CAMPUS FLYER

UCSD Judaic Studies Program Presents Two Lectures by: Professor Bernard Cooperman

The UCSD Judaic Studies Program would like to invite you to hear Professor Bernard Cooperman, University of Maryland.

“Technology Censorship, and Inventing the Canon. Hebrew Book Culture in the Age of Print”
Thursday, May 12, 2011
12:30p.m.
H&SS 4025
(Humanities and Social Science Building)
Lunch will be served. Please RSVP to mtilley@ucsd.edu by May 10.
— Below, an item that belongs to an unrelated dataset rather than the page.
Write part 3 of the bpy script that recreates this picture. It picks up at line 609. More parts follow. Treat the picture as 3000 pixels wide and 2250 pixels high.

Description of Lecture: What was the impact of print technology on the presentation and shape of Jewish knowledge? Granted that literacy was relatively wide-spread among Jews, did the greater availability of printed books make a difference at a popular level and did it redefine the career and credentials of Jewish intellectuals? Starting with one book printed in Rome in 1546, we will explore the way in which Church and state policies towards the printed book served to redefine the Jewish canon and create what we now identify as Jewish traditional learning.

"Shylock's Daughter-in-Law. Adultery in Sixteenth-Century Jewish Rome" Thursday, May 12, 2011
8:00pm
IR/PS 3202
(International Relations and Pacific Studies)

Description of Lecture:
In March of 1543, Roman Jews were shocked to learn of an adulterous affair going on in the home of one of the community's wealthy moneylenders. The banker's daughter-in-law, a young wife and mother, was deeply involved with the family's trusted bank manager. We know about the affair, what the lovers did, and the intricate strategies adopted in response by the family from an unusually detailed rabbinic legal opinion written by Isaac de Lattes, a rabbi of the time. Basing ourselves on that rare document, we will explore the intimacies and pressures of Jewish domestic life during a prosperous period that preceded the establishment of the ghetto in 1555.

These events are free and open to the public.